(Directions for this task): Only the lines from the start of the data through the line containing "from mathutils.geometry import" should be written out, exactly as they are, with both ends included and the pictures left out.
•••
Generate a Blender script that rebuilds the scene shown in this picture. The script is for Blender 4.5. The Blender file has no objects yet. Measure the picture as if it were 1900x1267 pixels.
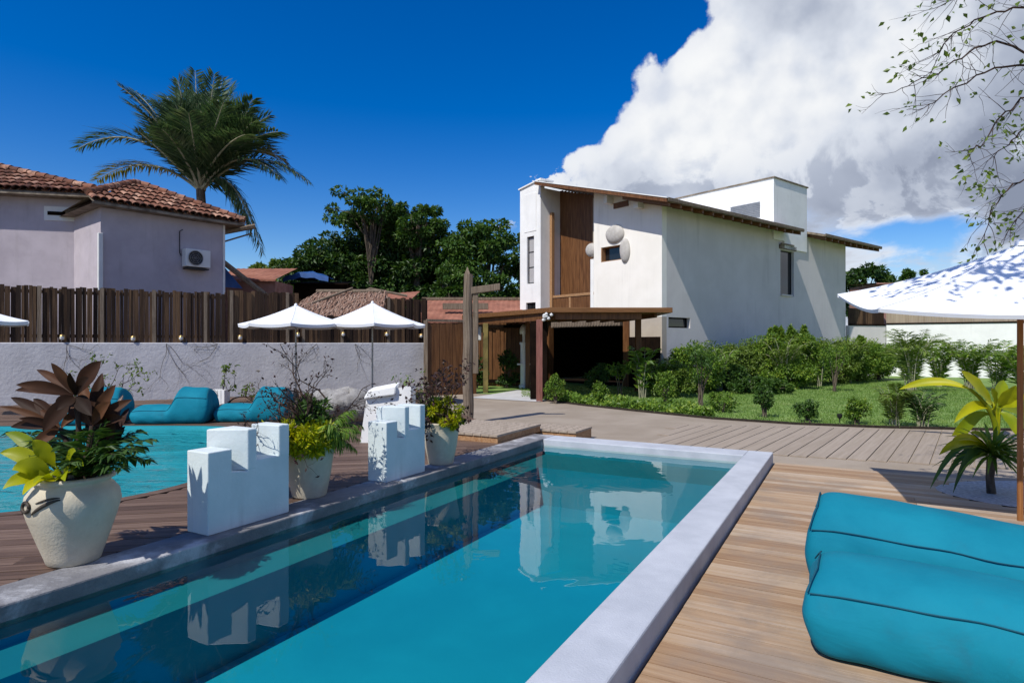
import bpy, math, random
import numpy as np
from mathutils import Vector, Matrix
from mathutils.geometry import tessellate_polygon

# ------------------------------------------------------------------ camera, sky, sun, exposure
S = bpy.context.scene
COL = S.collection
F = 1150.0            # focal length in photograph pixels (1900 wide)
EYE = 1.6
HORIZON = 638.0
cam_d = bpy.data.cameras.new("camera"); cam = bpy.data.objects.new("camera", cam_d); COL.objects.link(cam)
cam.location = (0, 0, EYE); cam.rotation_euler = (math.radians(90), 0, 0)
cam_d.sensor_width = 36.0; cam_d.lens = 36.0 * F / 1900.0; cam_d.shift_y = (HORIZON - 633.5) / 1900.0
cam_d.clip_start = 0.05; cam_d.clip_end = 3000
S.camera = cam

SUN_EL = math.radians(51.0)
SUN_TRAVEL = math.radians(50.0)         # direction the light travels over the ground, from +X towards +Y
dx, dy = math.cos(SUN_TRAVEL), math.sin(SUN_TRAVEL)
sun_dir = Vector((-dx * math.cos(SUN_EL), -dy * math.cos(SUN_EL), math.sin(SUN_EL)))   # towards the sun
sd = bpy.data.lights.new("sun", 'SUN'); sd.energy = 4.7; sd.angle = math.radians(0.53); sd.color = (1.0, 0.955, 0.88)
sun = bpy.data.objects.new("sun", sd); COL.objects.link(sun)
sun.rotation_euler = sun_dir.to_track_quat('Z', 'Y').to_euler(); sun.location = (-20, -20, 40)

S.view_settings.view_transform = 'Standard'; S.view_settings.look = 'None'
S.view_settings.exposure = 0.0; S.view_settings.gamma = 1.0; S.view_settings.use_curve_mapping = False
S.cycles.max_bounces = 8; S.cycles.transparent_max_bounces = 12; S.cycles.caustics_reflective = False
S.cycles.use_denoising = True


class NT:
    """tiny helper to write node trees as expressions"""
    def __init__(self, tree):
        self.t = tree; self.n = tree.nodes; self.l = tree.links
    def node(self, typ, ins=None, **props):
        nd = self.n.new(typ)
        for k, v in props.items(): setattr(nd, k, v)
        if ins:
            for k, v in ins.items():
                s = nd.inputs[k]
                if isinstance(v, bpy.types.NodeSocket): self.l.new(v, s)
                else: s.default_value = v
        return nd
    def m(self, op, a, b=0.0, c=0.0, clamp=False):
        return self.node('ShaderNodeMath', {0: a, 1: b, 2: c}, operation=op, use_clamp=clamp).outputs[0]
    def ss(self, x, a, b, oa=0.0, ob=1.0):
        return self.node('ShaderNodeMapRange', {'Value': x, 'From Min': a, 'From Max': b, 'To Min': oa, 'To Max': ob}, interpolation_type='SMOOTHSTEP').outputs[0]
    def mix(self, f, a, b, blend='MIX'):
        nd = self.node('ShaderNodeMix', data_type='RGBA', blend_type=blend, clamp_factor=True)
        for k, v in ((0, f), (6, a), (7, b)):
            if isinstance(v, bpy.types.NodeSocket): self.l.new(v, nd.inputs[k])
            else: nd.inputs[k].default_value = (tuple(v) + (1,))[:4] if hasattr(v, '__len__') else v
        return nd.outputs[2]
    def noise(self, vec, scale, detail=4, rough=0.5, dist=0.0, out=0):
        return self.node('ShaderNodeTexNoise', {'Vector': vec, 'Scale': scale, 'Detail': detail, 'Roughness': rough, 'Distortion': dist}).outputs[out]
    def ramp(self, f, stops, interp='LINEAR'):
        nd = self.node('ShaderNodeValToRGB', {0: f}); cr = nd.color_ramp; cr.interpolation = interp
        while len(cr.elements) < len(stops): cr.elements.new(0.5)
        for e, (p, c) in zip(cr.elements, stops):
            e.position = p; e.color = (tuple(c) + (1,))[:4]
        return nd.outputs[0]


W = bpy.data.worlds.new("World"); S.world = W; W.use_nodes = True
W.node_tree.nodes.clear()
w = NT(W.node_tree)
SKY_K = 0.12
sky = w.node('ShaderNodeTexSky'); sky.sky_type = 'NISHITA'; sky.sun_disc = False
sky.sun_elevation = SUN_EL; sky.sun_rotation = math.atan2(sun_dir.x, sun_dir.y)
sky.air_density = 1.0; sky.dust_density = 0.1; sky.ozone_density = 3.0; sky.altitude = 0
tc = w.node('ShaderNodeTexCoord').outputs['Generated']
sep = w.node('ShaderNodeSeparateXYZ', {0: tc}).outputs
az = w.m('ARCTAN2', sep[0], sep[1]); el = w.m('ARCSINE', sep[2])
blue = w.node('ShaderNodeHueSaturation', {'Saturation': 1.50, 'Value': 1.05, 'Hue': 0.516, 'Color': sky.outputs[0]}).outputs[0]

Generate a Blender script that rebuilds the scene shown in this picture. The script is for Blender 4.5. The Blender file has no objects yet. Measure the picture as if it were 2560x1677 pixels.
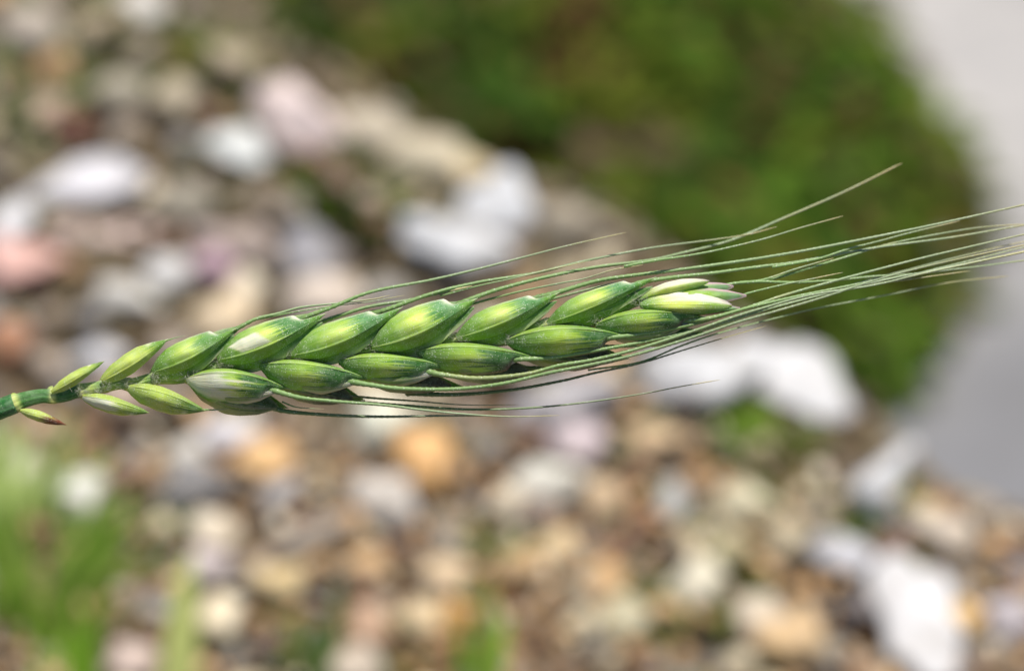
import bpy, math, random
import numpy as np
from mathutils import Vector, Matrix, noise as mnoise

random.seed(7)
rng = np.random.default_rng(7)
scene = bpy.context.scene
COL = scene.collection

# ------------------------------------------------------------------ camera
PITCH = math.radians(45)                 # looking down at the gravel bank
FOCUS = 0.38                             # metres to the ear
GROUND_D = 0.75                          # metres to the gravel along the axis
FRAME_W = 0.12                           # width of the picture at the ear
R_ = Vector((1, 0, 0))
U_ = Vector((0, math.sin(PITCH), math.cos(PITCH)))
B_ = Vector((0, -math.cos(PITCH), math.sin(PITCH)))
CAM = B_ * GROUND_D
cam = bpy.data.cameras.new('camera')
cam.sensor_fit = 'HORIZONTAL'
cam.lens = 60.0
cam.sensor_width = cam.lens * FRAME_W / FOCUS
cam.clip_start = 0.005
cam.clip_end = 400
cam.dof.use_dof = True
cam.dof.focus_distance = FOCUS - 0.001
cam.dof.aperture_fstop = 6.5
camo = bpy.data.objects.new('camera', cam)
camo.matrix_world = Matrix(((R_.x, U_.x, B_.x, CAM.x), (R_.y, U_.y, B_.y, CAM.y),
                            (R_.z, U_.z, B_.z, CAM.z), (0, 0, 0, 1)))
COL.objects.link(camo)
scene.camera = camo

# ------------------------------------------------------------------ sky, sun, exposure
SUN_TO = Vector((0.14, 0.14, 0.98)).normalized()
elev = math.asin(SUN_TO.z)
az = math.atan2(SUN_TO.x, SUN_TO.y)
world = bpy.data.worlds.new('World')
scene.world = world
world.use_nodes = True
wn = world.node_tree.nodes
sky = wn.new('ShaderNodeTexSky')
sky.sky_type = 'NISHITA'
sky.sun_disc = False
sky.sun_elevation = elev
sky.sun_rotation = az
wn['Background'].inputs['Strength'].default_value = 0.078
world.node_tree.links.new(sky.outputs[0], wn['Background'].inputs['Color'])
sun = bpy.data.lights.new('sun', 'SUN')
sun.energy = 4.6
sun.angle = math.radians(0.53)
sun.color = (1.0, 0.955, 0.89)
suno = bpy.data.objects.new('sun', sun)
suno.rotation_euler = (-SUN_TO).to_track_quat('-Z', 'Y').to_euler()
suno.location = SUN_TO * 5
COL.objects.link(suno)
vs = scene.view_settings
vs.view_transform = 'Standard'
vs.look = 'None'
vs.exposure = 0.14
vs.gamma = 1.0
vs.use_curve_mapping = False
scene.cycles.use_denoising = True
scene.cycles.use_adaptive_sampling = False
scene.cycles.max_bounces = 8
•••
(Correct output):
Generate a Blender script that rebuilds the scene shown in this picture. The script is for Blender 4.5. The Blender file has no objects yet. Measure the picture as if it were 1900x1267 pixels.
import bpy, math, random
import numpy as np
from mathutils import Vector, Matrix
from mathutils.geometry import tessellate_polygon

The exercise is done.